China tightens export curbs on rare earths and related technologies

New export control regime raises concerns for global tech and renewable sectors

Puja Das

  • China announces a new export control regime covering rare earths, technologies, and related materials.

  • Foreign companies will need approval to export products containing even trace Chinese rare earths.

  • The rules extend to processing technologies, equipment, and intellectual property for the first time.

  • Restrictions also apply to lithium batteries and graphite, vital to global clean tech supply chains.

  • The move could complicate India’s efforts to secure inputs for its EV, renewable energy and defence sectors.

China, which imposed export restrictions on rare earth or permanent magnets on April 4, 2025, has announced a sweeping new export control regime covering rare earths and related technologies, tightening its grip on critical minerals that underpin the global green and digital economy.

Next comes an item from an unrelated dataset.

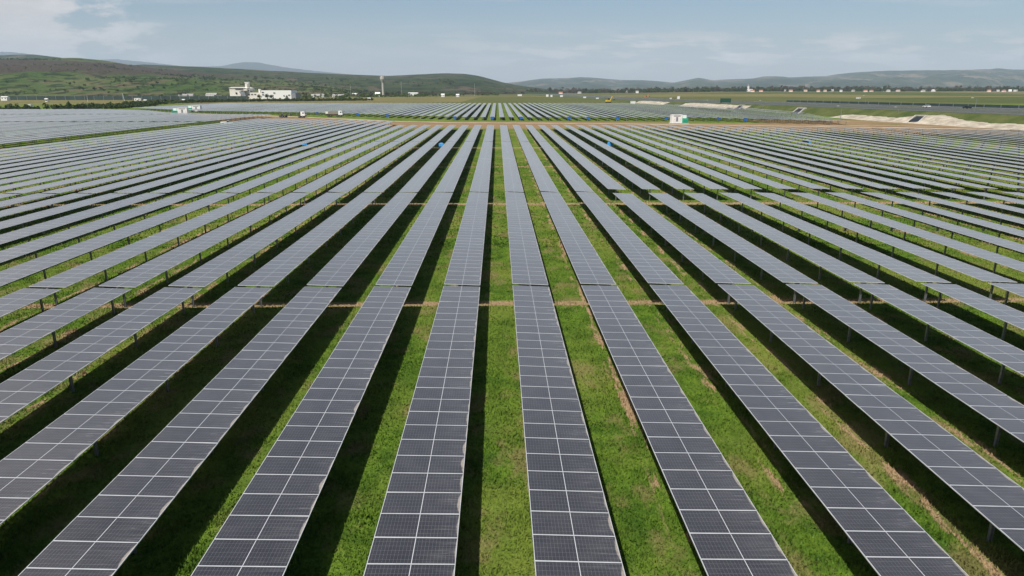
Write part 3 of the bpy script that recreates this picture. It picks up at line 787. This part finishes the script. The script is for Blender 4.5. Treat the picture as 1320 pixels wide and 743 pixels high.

The move comes ahead of an expected meeting between United States' President Donald Trump and President of China Xi Jinping later this month. Under the new commerce ministry rules, foreign companies will now need Beijing’s approval to export magnets containing even trace amounts of China-sourced rare earth materials, or those produced using the country’s extraction, refining, or magnet-making technologies.

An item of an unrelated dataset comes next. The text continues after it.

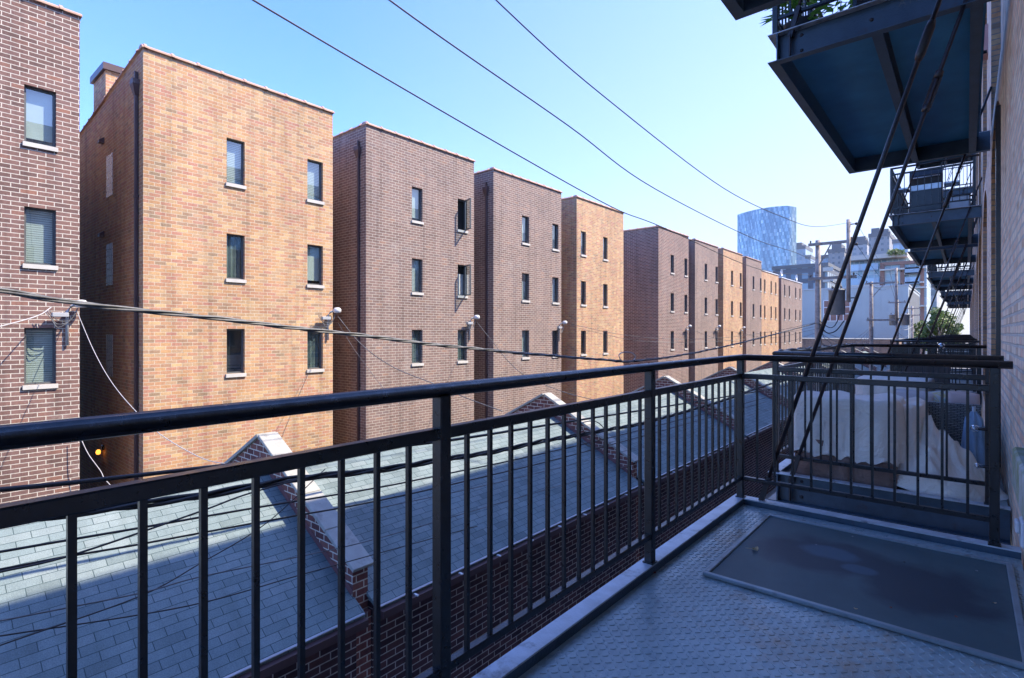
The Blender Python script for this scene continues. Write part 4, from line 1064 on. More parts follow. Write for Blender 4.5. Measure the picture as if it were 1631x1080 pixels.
# ------------------------------------------------------------------ wires
def catmull(P, n=8):
    P = [Vector(p) for p in P]
    if len(P) < 3: return [P[0].lerp(P[-1], i / 12) for i in range(13)]
    Q = [P[0] * 2 - P[1]] + P + [P[-1] * 2 - P[-2]]; out = []
    for i in range(1, len(Q) - 2):
        for k in range(n):
            t = k / n; a, b, c, d = Q[i - 1], Q[i], Q[i + 1], Q[i + 2]
            out.append(.5 * ((2 * b) + (c - a) * t + (2 * a - 5 * b + 4 * c - d) * t * t + (3 * b - a - 3 * c + d) * t ** 3))
    out.append(P[-1]); return out
def wire(label, pts, r, mat, n=6, twist=0, name='overhead_wire', group='wires over the alley', cat='wire'):
    mb = MB(); c = catmull(pts)
    if not twist: mb.tube(c, r, n)
    else:
        # densify and wind strands
        L = [0]
        for i in range(1, len(c)): L.append(L[-1] + (c[i] - c[i - 1]).length)
        m = int(L[-1] / .11); path = []
        j = 0
        for i in range(m + 1):
            s = L[-1] * i / m
            while j < len(L) - 2 and L[j + 1] < s: j += 1
            f = (s - L[j]) / max(1e-6, L[j + 1] - L[j]); path.append((c[j].lerp(c[j + 1], f), s, (c[j + 1] - c[j]).normalized()))
        for k in range(twist):
            pp = []
            for (p, s, d) in path:
                x = d.cross(Vector((0, 0, 1))).normalized(); y = x.cross(d); a = s * 6.28 / 1.3 + k * 6.28 / twist
                w_ = 1 + .35 * math.sin(s * 1.7 + k * 2)
                pp.append(p + (x * math.cos(a) + y * math.sin(a)) * r * 1.15 * w_)
            mb.tube(pp, r, 5)
    o = mb.build(name, mat, fix=False); tag(o, label, cat, group); return o
AP = 5.8
P1y, P2y, P3y, P4y = 31.0, 51.0, 71.8, 88.0
WA = [at(403, 0, a=6.0) + Vector((0, -2.5, .45)), at(403, 0, a=6.0), at(950, 317, a=5.95), at(1058, 363, a=5.9), at(1214, 430, a=5.85), Vector((-5.6, P1y, 2.9))]
wire('lowest of the three high wires crossing the blue sky', WA, .011, M['wireblack'])
wire('middle one of the three high wires crossing the blue sky', [at(620, 0, a=5.4) + Vector((0, -2.5, .45)), at(620, 0, a=5.4), at(905, 200, a=5.4), at(1042, 300, a=5.45), at(1200, 380, a=5.6), at(1269, 403, a=5.7), Vector((-5.9, P1y, 4.72 - 1.15))], .011, M['wireblack'])
wire('highest wire crossing the sky, ending at the top of the offset pole', [at(790, 0, a=4.7) + Vector((0, -2.5, .5)), at(790, 0, a=4.7), at(960, 152, a=4.7), at(1153, 300, a=4.6), at(1250, 347, a=4.5), at(1300, 361, a=4.4), Vector((-4.32, P1y, 5.45))], .010, M['wireblack'])
BUN = [at(-60, 456, a=6.4), at(0, 463, a=6.4), at(135, 484, a=6.35), at(330, 506, a=6.3), at(530, 529, a=6.25), at(760, 556, a=6.2), at(960, 573, a=6.1), at(1010, 575, a=6.1), at(1100, 563, a=6.05), at(1200, 541, a=6.0), Vector((-5.85, P1y, .5))]
wire('thick twisted grey cable sagging across the brick fronts', BUN, .0135, M['wiregrey'], twist=3)
ca = 4.9
def iw(pts, a): return [at(u, v, a=(a if not isinstance(a, (list, tuple)) else a[0] + (a[1] - a[0]) * i / (len(pts) - 1))) for i, (u, v) in enumerate(pts)]
wire('single thick black cable just above the lower rail on the left', iw([(-60, 785), (0, 780), (130, 767), (344, 743), (540, 721), (718, 701), (878, 676), (1100, 641), (1240, 617), (1330, 597)], 4.9), .018, M['wireblack'])
wire('thick lashed cable bundle running over the shaded garage roofs', iw([(-60, 842), (0, 833), (237, 800), (333, 787), (474, 763), (600, 748), (690, 735), (785, 719), (896, 697), (1018, 675), (1089, 656), (1163, 634), (1226, 612), (1320, 590)], 4.8), .017, M['wireblack'], twist=3)
wire('thin cable below the lashed bundle, upper of a pair', iw([(-60, 889), (0, 879), (104, 861), (222, 841), (400, 810), (600, 777), (690, 759), (830, 730), (1000, 690), (1226, 632)], 4.7), .009, M['wireblack'])
wire('thin cable below the lashed bundle, lower of a pair', iw([(-60, 918), (0, 907), (104, 887), (222, 867), (400, 834), (474, 821), (600, 798), (760, 762), (960, 712), (1220, 640)], 4.7), .008, M['wireblack'])
wire('slanting thin cable joining the lashed bundle from the left', iw([(-60, 925), (0, 911), (122, 882), (318, 815), (400, 785), (520, 752)], [4.0, 4.8]), .007, M['wireblack'])
wire('faint thin line low over the shaded shingles', iw([(-60, 1002), (0, 989), (222, 945), (318, 919), (474, 887), (600, 858), (800, 800), (1000, 742)], 4.3), .0045, M['wiregrey'])
wire('steep thin line climbing toward the first parapet', iw([(-60, 1055), (0, 1028), (222, 950), (318, 898), (426, 832), (518, 747)], [4.0, 5.0]), .0045, M['wireblack'])
wire('lowest faint line over the shaded shingles', iw([(-60, 1022), (0, 1013), (300, 965), (474, 917), (600, 882), (760, 838)], 4.3), .0045, M['wireblack'])
wire('long thin pale line above the far garage roofs', iw([(590, 812), (760, 776), (930, 735), (1100, 690), (1226, 652)], 4.6), .0045, M['wiregrey'])
# looped slack on the lashed bundle
lp = [at(940, 700, a=4.8), at(925, 676, a=4.75), at(950, 672, a=4.7), at(966, 690, a=4.7), at(962, 708, a=4.75), at(945, 713, a=4.8), at(925, 702, a=4.8), at(915, 690, a=4.8)]
wire('slack loop of cable tied on the lashed bundle', lp, .008, M['wiregrey'])
lp = [at(988, 573, a=6.1), at(986, 565, a=6.1), at(994, 561, a=6.1), at(1006, 562, a=6.1), at(1012, 568, a=6.1), at(1009, 574, a=6.1)]
wire('white loop of wire on top of the twisted grey cable', lp, .012, M['wirewhite'])
for (u, v, w_) in ((985, 575, 'left'), (1012, 575, 'right')):
    p = at(u, v, a=6.1); o = MB().tube([p - Vector((0, .12, 0)), p + Vector((0, .12, 0))], .035, 6).build('cable_clamp', M['wireblack']); tag(o, 'black clamp at the %s foot of the white wire loop' % w_, 'clamp')
# service drops
def drop(label, p, rest, a0, a1, r, mat):
    n = len(rest); pts = [p] + [at(u, v, a=a0 + (a1 - a0) * (i + 1) / n) for i, (u, v) in enumerate(rest)]
    wire(label, pts, r, mat, name='service_drop_wire', group='service drops to the townhouses')
drop('white drop wire falling from the leftmost weatherhead toward the garage', mp[0] + Vector((.0, -.1, -.1)), [(150, 560), (180, 612), (219, 658), (257, 693), (320, 729), (370, 741)], 15.6, 9.5, .0075, M['wirewhite'])
drop('pale drop wire leaving the view on the left from the leftmost weatherhead', mp[0] + Vector((.0, -.55, -.02)), [(60, 503), (0, 520), (-50, 530)], 15.3, 12.5, .013, M['wirewhite'])
drop('kinked white wire hanging in the dark passage', at(125, 690, a=15.8), [(140, 722), (160, 750), (166, 762), (178, 775)], 15.8, 15.2, .009, M['wirewhite'])
drop('grey drop wire curving down from the weatherhead by the near tan townhouse', mp[1] + Vector((0, 0, -.12)), [(575, 548), (625, 584), (690, 611), (743, 634), (800, 655)], 15.6, 8.5, .012, M['wiregrey'])
drop('thinner second drop wire below the same weatherhead', mp[1] + Vector((0, .02, -.35)), [(560, 550), (585, 585), (612, 620), (640, 645)], 15.6, 10, .006, M['wiregrey'])
drop('drop wire from the weatherhead by the open casements', mp[2] + Vector((0, 0, -.15)), [(785, 545), (812, 578), (840, 600), (900, 625), (960, 640)], 15.6, 9, .011, M['wiregrey'])
drop('upper of two long slack wires leaving toward the far pole', mp[3] + Vector((.1, .5, -.02)), [(990, 533), (1070, 540), (1150, 538), (1230, 528), (1298, 514)], 15.5, 5.9, .010, M['wiregrey'])
drop('lower of two long slack wires leaving toward the far pole', mp[3] + Vector((.1, 0, -.06)), [(960, 532), (1020, 543), (1100, 545), (1180, 541), (1250, 530), (1300, 520)], 15.5, 5.9, .009, M['wiregrey'])
drop('drop wire from the weatherhead by the wide sided brown townhouse', mp[4] + Vector((0, 0, -.1)), [(1130, 536), (1180, 545), (1250, 545), (1300, 530)], 15.5, 6.0, .009, M['wiregrey'])
drop('drop wire left of the far narrow tan townhouse', mp[5] + Vector((0, 0, -.1)), [(1185, 532), (1230, 538), (1300, 524)], 15.5, 6.0, .009, M['wiregrey'])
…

China mines around 60 per cent and processes nearly 90 per cent of the world’s rare earths — elements vital for products ranging from wind turbines and solar panels to consumer electronics such as smartphones and speakers.

The revised rules, issued by the Ministry of Commerce, extend existing restrictions beyond raw minerals to include processing technologies, specialised equipment and intellectual property. For the first time, they explicitly bar supplies linked to foreign defence and semiconductor applications.

In a related announcement, the ministry also introduced new restrictions on the export of lithium batteries and certain forms of graphite — key materials in the global technology and electric vehicle supply chains, which China largely dominates.

The fresh curbs come a day after US lawmakers called for broader bans on the export of chipmaking equipment to China. “This move is aimed primarily at the US but will inevitably affect other countries that depend on Chinese rare earths,” said Geoffrey Gertz, senior fellow at the Centre for New American Security.

For India, the tightening of Chinese controls could complicate efforts to secure rare earth inputs crucial to its electric vehicle, renewable energy and defence industries, at a time when New Delhi is seeking to develop a stable domestic supply chain and build advanced manufacturing capacity in rare earth materials.

Heavy rare earth magnets are essential for electric vehicle motors, radar systems and wind turbines. Substitutes such as ferrite magnets are less efficient and perform poorly in high-temperature applications. India has been exploring alternative supply partnerships with Japan and South Korea, while also pushing for domestic exploration.

The government is reportedly close to approving a Rs 7,300 crore incentive scheme to promote rare earth magnet manufacturing, alongside a Rs 1,500 crore initiative to recycle critical minerals under the National Critical Minerals Mission for 2026-2031.